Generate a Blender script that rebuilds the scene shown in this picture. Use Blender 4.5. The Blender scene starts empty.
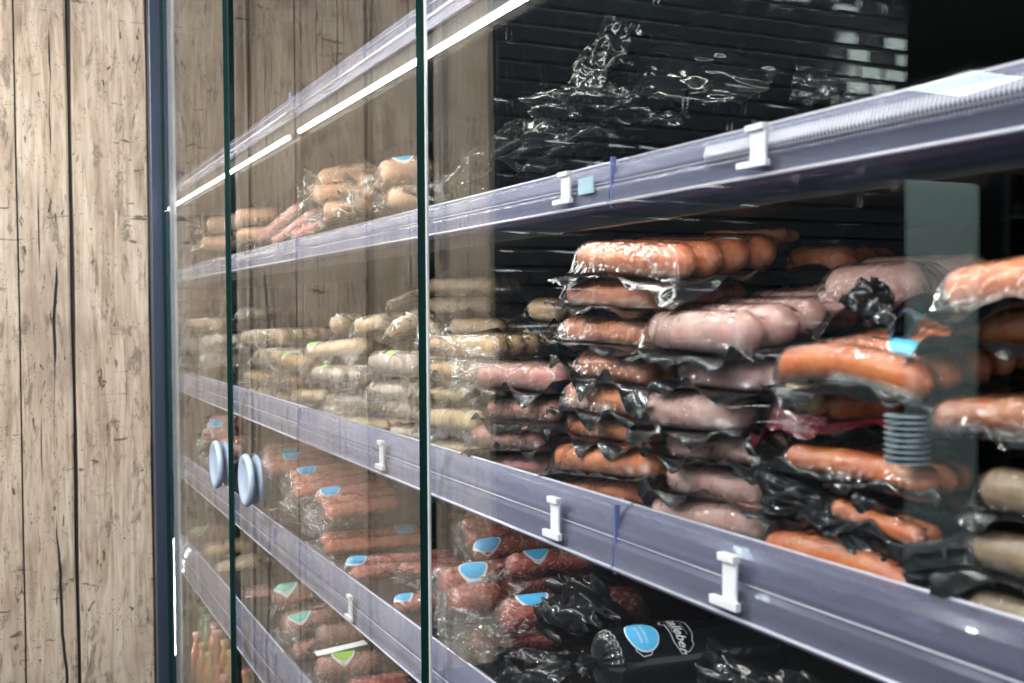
import bpy, bmesh, math, random
from mathutils import Vector, Matrix, noise

C = bpy.context.scene.collection
SC = bpy.context.scene
R = math.radians

# ------------------------------------------------------------------ camera, world, lights, exposure
F = 1100.0
CAMZ = 1.45
CAM = Vector((-0.56, 0.0, CAMZ))
PITCH, ROLL, HEAD = 1.6, 0.35, 25.3
ROT = Matrix.Rotation(R(-HEAD), 4, 'Z') @ Matrix.Rotation(R(90 - PITCH), 4, 'X') @ Matrix.Rotation(R(-ROLL), 4, 'Z')
cam_data = bpy.data.cameras.new('camera')
cam = bpy.data.objects.new('camera', cam_data)
C.objects.link(cam)
cam.matrix_world = Matrix.Translation(CAM) @ ROT
cam_data.sensor_width = 36.0
cam_data.lens = 36.0 * F / 1024.0
cam_data.clip_start = 0.02
cam_data.dof.use_dof = True
cam_data.dof.focus_distance = 1.9
cam_data.dof.aperture_fstop = 8.0
SC.camera = cam

SC.view_settings.view_transform = 'Standard'
SC.view_settings.look = 'None'
SC.view_settings.gamma = 1.0
SC.view_settings.use_curve_mapping = False
SC.view_settings.exposure = 0.28
SC.cycles.max_bounces = 14
SC.cycles.transparent_max_bounces = 40
SC.cycles.diffuse_bounces = 3
SC.cycles.glossy_bounces = 5
SC.cycles.caustics_reflective = False
SC.cycles.caustics_refractive = False
SC.cycles.sample_clamp_indirect = 4.0
SC.cycles.use_denoising = True

world = bpy.data.worlds.new('daylight')
SC.world = world
world.use_nodes = True
world.node_tree.nodes['Background'].inputs[0].default_value = (0.80, 0.88, 1.0, 1)
world.node_tree.nodes['Background'].inputs[1].default_value = 0.75

CEIL = CAMZ + 1.62

def area(name, loc, size, power, col, target):
    d = bpy.data.lights.new(name, 'AREA')
    d.shape = 'RECTANGLE'; d.size = size[0]; d.size_y = size[1]
    d.energy = power; d.color = col
    o = bpy.data.objects.new(name, d); C.objects.link(o)
    o.location = loc
    o.rotation_euler = (Vector(target) - Vector(loc)).to_track_quat('-Z', 'Y').to_euler()
    return o
# shop ceiling lamps in front of the fridge, then added unseen lights
area('ceiling_lamp_light', (-1.45, 1.9, CEIL - 0.06), (0.25, 1.8), 125, (1, 0.96, 0.92), (-0.6, 3.6, 1.2))
area('ceiling_lamp_light', (-1.2, -0.2, CEIL - 0.06), (0.2, 1.6), 40, (0.95, 0.97, 1), (0.15, 1.1, 1.0))
area('added_tile_highlight_light', (-2.45, 3.80, CEIL - 0.04), (2.1, 0.12), 48, (0.85, 0.95, 1), (-2.45, 3.80, 0))  # unseen strip added so the tile bevels show highlight lines
area('added_cupboard_fill_light', (-4.4, 3.0, CEIL - 0.05), (0.5, 0.5), 70, (0.85, 1, 0.95), (-4.1, 4.6, 1.6))  # unseen light added to brighten the mirrored cupboard
for (x, y) in ((-0.75, 0.35), (-0.95, 1.15), (-0.75, 1.95), (-0.95, 2.75), (-1.9, 0.7), (-1.6, 2.6)):  # small unseen lights added for crisp highlights on the packs
    area('added_highlight_light', (x, y, CEIL - 0.05), (0.05, 0.05), 8, (1, 0.97, 0.92), (0.3, y + 0.25, 1.0))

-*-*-

### Exercise
Every line above should be repeated exactly; pictures stay out of the copy.

### Problem solution
Generate a Blender script that rebuilds the scene shown in this picture. Use Blender 4.5. The Blender scene starts empty.
import bpy, bmesh, math, random
from mathutils import Vector, Matrix, noise

C = bpy.context.scene.collection
SC = bpy.context.scene
R = math.radians

# ------------------------------------------------------------------ camera, world, lights, exposure
F = 1100.0
CAMZ = 1.45
CAM = Vector((-0.56, 0.0, CAMZ))
PITCH, ROLL, HEAD = 1.6, 0.35, 25.3
ROT = Matrix.Rotation(R(-HEAD), 4, 'Z') @ Matrix.Rotation(R(90 - PITCH), 4, 'X') @ Matrix.Rotation(R(-ROLL), 4, 'Z')
cam_data = bpy.data.cameras.new('camera')
cam = bpy.data.objects.new('camera', cam_data)
C.objects.link(cam)
cam.matrix_world = Matrix.Translation(CAM) @ ROT
cam_data.sensor_width = 36.0
cam_data.lens = 36.0 * F / 1024.0
cam_data.clip_start = 0.02
cam_data.dof.use_dof = True
cam_data.dof.focus_distance = 1.9
cam_data.dof.aperture_fstop = 8.0
SC.camera = cam

SC.view_settings.view_transform = 'Standard'
SC.view_settings.look = 'None'
SC.view_settings.gamma = 1.0
SC.view_settings.use_curve_mapping = False
SC.view_settings.exposure = 0.28
SC.cycles.max_bounces = 14
SC.cycles.transparent_max_bounces = 40
SC.cycles.diffuse_bounces = 3
SC.cycles.glossy_bounces = 5
SC.cycles.caustics_reflective = False
SC.cycles.caustics_refractive = False
SC.cycles.sample_clamp_indirect = 4.0
SC.cycles.use_denoising = True

world = bpy.data.worlds.new('daylight')
SC.world = world
world.use_nodes = True
world.node_tree.nodes['Background'].inputs[0].default_value = (0.80, 0.88, 1.0, 1)
world.node_tree.nodes['Background'].inputs[1].default_value = 0.75

CEIL = CAMZ + 1.62

def area(name, loc, size, power, col, target):
    d = bpy.data.lights.new(name, 'AREA')
    d.shape = 'RECTANGLE'; d.size = size[0]; d.size_y = size[1]
    d.energy = power; d.color = col
    o = bpy.data.objects.new(name, d); C.objects.link(o)
    o.location = loc
    o.rotation_euler = (Vector(target) - Vector(loc)).to_track_quat('-Z', 'Y').to_euler()
    return o
# shop ceiling lamps in front of the fridge, then added unseen lights
area('ceiling_lamp_light', (-1.45, 1.9, CEIL - 0.06), (0.25, 1.8), 125, (1, 0.96, 0.92), (-0.6, 3.6, 1.2))
area('ceiling_lamp_light', (-1.2, -0.2, CEIL - 0.06), (0.2, 1.6), 40, (0.95, 0.97, 1), (0.15, 1.1, 1.0))
area('added_tile_highlight_light', (-2.45, 3.80, CEIL - 0.04), (2.1, 0.12), 48, (0.85, 0.95, 1), (-2.45, 3.80, 0))  # unseen strip added so the tile bevels show highlight lines
area('added_cupboard_fill_light', (-4.4, 3.0, CEIL - 0.05), (0.5, 0.5), 70, (0.85, 1, 0.95), (-4.1, 4.6, 1.6))  # unseen light added to brighten the mirrored cupboard
for (x, y) in ((-0.75, 0.35), (-0.95, 1.15), (-0.75, 1.95), (-0.95, 2.75), (-1.9, 0.7), (-1.6, 2.6)):  # small unseen lights added for crisp highlights on the packs
    area('added_highlight_light', (x, y, CEIL - 0.05), (0.05, 0.05), 8, (1, 0.97, 0.92), (0.3, y + 0.25, 1.0))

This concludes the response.